Alberto Núñez Feijóo y Alfonso Rueda, el pasado viernes en el cierre de la campaña electoral. / EFE

En un país donde la estabilidad política se ha vuelto imposible (desde 2015 se han celebrado en España 19 procesos electorales, entre legislativas, autonómicas y municipales), Galicia acude hoy a las urnas. Y lo hace en medio de una gran incertidumbre respecto a los resultados, lo que también desde 2015 se ha convertido en una constante.
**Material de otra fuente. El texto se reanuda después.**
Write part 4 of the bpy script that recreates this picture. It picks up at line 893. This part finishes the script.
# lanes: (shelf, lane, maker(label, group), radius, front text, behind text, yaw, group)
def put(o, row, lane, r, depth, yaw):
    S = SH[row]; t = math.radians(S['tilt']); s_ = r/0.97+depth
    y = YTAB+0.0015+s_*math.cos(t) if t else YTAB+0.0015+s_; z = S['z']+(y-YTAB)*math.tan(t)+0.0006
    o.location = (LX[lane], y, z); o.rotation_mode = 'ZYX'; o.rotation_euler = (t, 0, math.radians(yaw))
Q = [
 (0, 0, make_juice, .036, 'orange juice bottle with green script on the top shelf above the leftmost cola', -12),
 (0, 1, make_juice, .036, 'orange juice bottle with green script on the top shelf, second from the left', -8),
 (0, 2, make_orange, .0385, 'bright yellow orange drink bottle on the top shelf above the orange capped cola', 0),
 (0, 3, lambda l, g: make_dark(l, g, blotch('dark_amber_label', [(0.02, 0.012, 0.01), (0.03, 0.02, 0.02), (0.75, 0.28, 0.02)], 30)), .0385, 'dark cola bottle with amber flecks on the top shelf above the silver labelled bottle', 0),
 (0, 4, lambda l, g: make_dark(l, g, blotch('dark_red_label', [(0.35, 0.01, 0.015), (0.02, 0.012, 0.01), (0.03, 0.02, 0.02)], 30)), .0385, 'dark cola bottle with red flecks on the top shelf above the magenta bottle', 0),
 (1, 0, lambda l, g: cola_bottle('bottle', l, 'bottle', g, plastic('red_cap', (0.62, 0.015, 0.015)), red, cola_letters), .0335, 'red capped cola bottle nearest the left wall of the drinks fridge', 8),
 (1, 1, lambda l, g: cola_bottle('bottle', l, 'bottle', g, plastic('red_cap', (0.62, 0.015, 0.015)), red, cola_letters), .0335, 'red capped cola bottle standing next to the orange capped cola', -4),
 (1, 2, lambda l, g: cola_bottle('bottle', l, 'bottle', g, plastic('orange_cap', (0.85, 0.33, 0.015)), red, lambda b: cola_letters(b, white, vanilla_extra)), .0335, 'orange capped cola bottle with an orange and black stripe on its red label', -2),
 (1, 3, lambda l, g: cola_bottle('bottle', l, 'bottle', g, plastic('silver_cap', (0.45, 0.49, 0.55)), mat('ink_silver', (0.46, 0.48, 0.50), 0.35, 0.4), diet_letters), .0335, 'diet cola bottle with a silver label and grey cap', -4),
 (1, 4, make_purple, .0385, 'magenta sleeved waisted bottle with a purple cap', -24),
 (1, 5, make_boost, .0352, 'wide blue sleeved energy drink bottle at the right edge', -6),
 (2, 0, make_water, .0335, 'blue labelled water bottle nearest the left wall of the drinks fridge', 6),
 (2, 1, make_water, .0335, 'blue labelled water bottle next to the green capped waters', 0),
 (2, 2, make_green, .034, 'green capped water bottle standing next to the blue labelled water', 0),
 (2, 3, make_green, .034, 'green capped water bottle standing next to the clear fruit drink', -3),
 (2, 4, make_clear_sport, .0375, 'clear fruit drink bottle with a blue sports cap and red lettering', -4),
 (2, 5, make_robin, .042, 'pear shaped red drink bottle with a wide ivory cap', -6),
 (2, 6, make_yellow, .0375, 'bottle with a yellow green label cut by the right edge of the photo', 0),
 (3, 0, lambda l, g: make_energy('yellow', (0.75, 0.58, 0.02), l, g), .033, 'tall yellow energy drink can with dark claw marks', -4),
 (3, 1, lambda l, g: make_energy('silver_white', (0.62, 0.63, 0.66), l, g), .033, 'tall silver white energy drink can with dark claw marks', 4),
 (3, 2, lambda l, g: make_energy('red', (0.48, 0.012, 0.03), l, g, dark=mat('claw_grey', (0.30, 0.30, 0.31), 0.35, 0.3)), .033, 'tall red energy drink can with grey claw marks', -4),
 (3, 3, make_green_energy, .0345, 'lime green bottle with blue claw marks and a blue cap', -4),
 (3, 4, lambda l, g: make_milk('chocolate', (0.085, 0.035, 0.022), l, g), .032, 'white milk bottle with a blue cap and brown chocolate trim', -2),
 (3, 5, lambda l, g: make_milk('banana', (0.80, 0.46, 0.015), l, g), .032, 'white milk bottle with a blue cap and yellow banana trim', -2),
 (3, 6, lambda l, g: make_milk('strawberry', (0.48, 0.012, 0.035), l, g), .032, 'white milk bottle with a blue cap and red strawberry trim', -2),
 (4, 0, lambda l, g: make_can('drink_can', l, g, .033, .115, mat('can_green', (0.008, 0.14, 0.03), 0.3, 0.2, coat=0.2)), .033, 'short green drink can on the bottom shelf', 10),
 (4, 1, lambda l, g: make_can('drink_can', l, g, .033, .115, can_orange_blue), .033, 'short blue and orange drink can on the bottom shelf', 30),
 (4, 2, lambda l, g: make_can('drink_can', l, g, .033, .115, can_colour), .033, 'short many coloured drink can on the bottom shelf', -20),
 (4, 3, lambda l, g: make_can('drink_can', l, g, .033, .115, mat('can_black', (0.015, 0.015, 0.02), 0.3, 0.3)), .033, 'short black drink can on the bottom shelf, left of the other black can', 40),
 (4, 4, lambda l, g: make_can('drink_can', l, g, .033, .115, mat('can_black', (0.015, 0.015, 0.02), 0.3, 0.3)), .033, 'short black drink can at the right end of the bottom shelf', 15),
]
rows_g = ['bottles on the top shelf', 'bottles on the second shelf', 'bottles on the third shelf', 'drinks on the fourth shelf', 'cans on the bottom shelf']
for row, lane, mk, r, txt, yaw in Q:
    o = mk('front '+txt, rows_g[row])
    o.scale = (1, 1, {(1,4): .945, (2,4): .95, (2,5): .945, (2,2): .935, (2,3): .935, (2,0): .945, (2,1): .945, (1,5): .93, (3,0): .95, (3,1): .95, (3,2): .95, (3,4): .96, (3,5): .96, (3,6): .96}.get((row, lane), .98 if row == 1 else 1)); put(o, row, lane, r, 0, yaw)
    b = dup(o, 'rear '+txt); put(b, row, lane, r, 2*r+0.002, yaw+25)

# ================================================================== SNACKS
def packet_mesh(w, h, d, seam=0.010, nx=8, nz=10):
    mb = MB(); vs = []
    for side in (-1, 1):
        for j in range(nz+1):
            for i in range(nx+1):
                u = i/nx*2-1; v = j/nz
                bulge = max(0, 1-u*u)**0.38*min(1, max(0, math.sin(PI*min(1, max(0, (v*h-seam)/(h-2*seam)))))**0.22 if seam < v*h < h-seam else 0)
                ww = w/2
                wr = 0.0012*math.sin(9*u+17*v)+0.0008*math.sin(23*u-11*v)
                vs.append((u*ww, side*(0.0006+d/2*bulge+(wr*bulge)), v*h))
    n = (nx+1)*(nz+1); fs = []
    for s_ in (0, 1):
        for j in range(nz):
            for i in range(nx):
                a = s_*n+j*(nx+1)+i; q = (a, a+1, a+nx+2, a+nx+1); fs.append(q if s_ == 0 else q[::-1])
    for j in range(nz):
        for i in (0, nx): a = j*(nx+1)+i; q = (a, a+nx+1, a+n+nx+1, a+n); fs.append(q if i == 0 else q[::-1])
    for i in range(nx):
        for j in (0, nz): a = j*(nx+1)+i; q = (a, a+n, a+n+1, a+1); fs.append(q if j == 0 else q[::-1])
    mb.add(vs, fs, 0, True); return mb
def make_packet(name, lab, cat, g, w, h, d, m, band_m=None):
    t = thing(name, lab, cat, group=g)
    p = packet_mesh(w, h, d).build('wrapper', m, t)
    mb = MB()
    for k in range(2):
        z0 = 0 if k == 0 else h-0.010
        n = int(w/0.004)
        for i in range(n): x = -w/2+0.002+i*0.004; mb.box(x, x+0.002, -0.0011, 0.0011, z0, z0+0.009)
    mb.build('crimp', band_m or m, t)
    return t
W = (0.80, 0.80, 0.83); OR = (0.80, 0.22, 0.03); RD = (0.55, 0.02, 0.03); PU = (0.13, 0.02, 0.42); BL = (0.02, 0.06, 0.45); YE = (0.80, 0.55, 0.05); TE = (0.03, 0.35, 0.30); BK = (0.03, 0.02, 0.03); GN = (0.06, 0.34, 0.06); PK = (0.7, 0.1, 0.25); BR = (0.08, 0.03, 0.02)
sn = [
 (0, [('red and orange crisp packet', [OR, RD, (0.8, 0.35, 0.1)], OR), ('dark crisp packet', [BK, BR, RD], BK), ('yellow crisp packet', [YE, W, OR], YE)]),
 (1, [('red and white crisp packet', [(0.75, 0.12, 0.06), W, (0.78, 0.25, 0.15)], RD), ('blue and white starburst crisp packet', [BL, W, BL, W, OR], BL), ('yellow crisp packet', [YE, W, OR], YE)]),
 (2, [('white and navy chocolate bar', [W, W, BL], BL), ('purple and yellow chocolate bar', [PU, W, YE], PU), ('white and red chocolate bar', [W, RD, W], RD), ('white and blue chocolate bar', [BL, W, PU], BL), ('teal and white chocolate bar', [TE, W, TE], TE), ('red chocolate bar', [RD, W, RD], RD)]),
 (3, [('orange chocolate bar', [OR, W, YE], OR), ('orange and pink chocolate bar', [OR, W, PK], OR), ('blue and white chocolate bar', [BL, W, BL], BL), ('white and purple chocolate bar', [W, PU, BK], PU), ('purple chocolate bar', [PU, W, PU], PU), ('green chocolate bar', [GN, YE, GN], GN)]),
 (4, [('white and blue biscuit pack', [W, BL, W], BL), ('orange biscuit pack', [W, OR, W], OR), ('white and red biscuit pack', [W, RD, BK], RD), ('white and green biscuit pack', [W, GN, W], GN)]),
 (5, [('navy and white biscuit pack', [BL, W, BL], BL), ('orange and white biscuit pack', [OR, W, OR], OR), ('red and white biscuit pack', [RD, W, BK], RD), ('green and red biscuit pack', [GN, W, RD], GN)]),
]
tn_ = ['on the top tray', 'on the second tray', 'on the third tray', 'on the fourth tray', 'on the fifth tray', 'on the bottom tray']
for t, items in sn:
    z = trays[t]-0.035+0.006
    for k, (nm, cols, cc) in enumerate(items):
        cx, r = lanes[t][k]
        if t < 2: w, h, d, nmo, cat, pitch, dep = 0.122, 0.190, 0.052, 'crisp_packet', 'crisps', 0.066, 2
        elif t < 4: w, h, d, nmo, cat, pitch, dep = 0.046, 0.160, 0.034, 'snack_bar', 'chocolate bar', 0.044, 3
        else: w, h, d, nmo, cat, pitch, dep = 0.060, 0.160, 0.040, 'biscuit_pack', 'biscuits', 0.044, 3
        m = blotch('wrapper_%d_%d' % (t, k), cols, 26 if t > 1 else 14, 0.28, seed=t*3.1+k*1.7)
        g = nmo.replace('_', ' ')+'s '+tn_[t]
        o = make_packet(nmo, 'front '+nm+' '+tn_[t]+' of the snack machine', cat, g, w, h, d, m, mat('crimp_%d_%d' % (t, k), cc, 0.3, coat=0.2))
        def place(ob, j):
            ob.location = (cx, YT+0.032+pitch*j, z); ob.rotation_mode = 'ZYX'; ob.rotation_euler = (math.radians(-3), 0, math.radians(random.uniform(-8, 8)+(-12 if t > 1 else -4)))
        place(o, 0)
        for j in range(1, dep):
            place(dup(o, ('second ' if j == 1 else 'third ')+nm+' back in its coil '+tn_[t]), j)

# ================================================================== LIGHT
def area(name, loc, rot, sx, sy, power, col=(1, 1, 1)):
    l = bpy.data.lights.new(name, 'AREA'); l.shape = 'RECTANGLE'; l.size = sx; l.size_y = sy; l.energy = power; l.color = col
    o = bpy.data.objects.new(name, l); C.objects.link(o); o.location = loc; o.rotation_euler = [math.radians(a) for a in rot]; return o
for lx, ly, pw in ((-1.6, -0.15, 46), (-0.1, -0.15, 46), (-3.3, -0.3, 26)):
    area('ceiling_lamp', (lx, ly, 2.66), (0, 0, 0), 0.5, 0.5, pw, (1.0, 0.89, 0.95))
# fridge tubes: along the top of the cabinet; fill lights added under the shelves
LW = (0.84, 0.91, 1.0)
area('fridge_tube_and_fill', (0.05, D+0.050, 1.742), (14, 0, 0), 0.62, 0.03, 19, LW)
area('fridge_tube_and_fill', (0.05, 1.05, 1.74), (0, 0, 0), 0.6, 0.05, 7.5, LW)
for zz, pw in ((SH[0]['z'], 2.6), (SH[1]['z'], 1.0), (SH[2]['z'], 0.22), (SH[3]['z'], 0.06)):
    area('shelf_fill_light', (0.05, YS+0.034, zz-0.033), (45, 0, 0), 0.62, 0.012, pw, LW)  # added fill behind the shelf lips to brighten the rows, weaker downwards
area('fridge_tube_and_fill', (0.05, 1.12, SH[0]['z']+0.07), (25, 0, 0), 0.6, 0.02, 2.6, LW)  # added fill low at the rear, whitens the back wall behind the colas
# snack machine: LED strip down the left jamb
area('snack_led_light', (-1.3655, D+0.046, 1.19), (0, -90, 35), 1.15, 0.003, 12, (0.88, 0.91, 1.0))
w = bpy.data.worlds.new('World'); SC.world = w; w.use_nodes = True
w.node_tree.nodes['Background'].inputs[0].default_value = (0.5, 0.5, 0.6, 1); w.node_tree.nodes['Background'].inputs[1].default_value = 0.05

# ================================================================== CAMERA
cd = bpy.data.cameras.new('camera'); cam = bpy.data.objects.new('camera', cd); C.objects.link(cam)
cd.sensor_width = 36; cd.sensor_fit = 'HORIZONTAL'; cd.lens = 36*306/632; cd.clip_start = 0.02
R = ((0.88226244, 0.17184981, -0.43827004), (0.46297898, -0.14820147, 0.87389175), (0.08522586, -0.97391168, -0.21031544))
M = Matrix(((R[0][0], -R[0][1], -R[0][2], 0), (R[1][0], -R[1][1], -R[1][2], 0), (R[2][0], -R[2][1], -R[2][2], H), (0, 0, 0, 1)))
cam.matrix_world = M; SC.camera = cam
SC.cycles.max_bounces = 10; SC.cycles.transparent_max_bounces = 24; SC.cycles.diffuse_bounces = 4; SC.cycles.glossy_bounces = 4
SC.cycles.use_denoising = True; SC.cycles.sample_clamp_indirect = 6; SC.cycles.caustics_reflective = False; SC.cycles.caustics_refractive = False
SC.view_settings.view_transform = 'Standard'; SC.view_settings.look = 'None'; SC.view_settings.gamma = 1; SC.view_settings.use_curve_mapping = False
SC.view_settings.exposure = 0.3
La dinámica de bloques instalada en la política española ha provocado una intensa polarización, pero también ha hecho que, a despecho de encuestas, cada comicio esté abierto a la sorpresa. Cuando la primacía no se decide entre dos grandes partidos, sino entre dos grandes bloques, las posibilidades de cambio se multiplican. El momento de efervescencia de los nacionalismos periféricos, de un lado, y el renacido nacionalismo español, del otro, no ha hecho sino solidificar esa división en bloques, que ya no se mueven solo en el eje tradicional derecha e izquierda (Junts y el PNV forman parte de la mayoría que mantiene a Pedro Sánchez en La Moncloa), pero tampoco se definen por el enfrentamiento entre los de arriba y los de abajo, como pregonaba el extinto Pablo Iglesias. Todo es mucho más complejo. En todo caso, ya no se trata nunca en unas elecciones de ganar a la opción rival, sino de impedir a toda costa que ésta gobierne. Parece lo mismo, pero no lo es.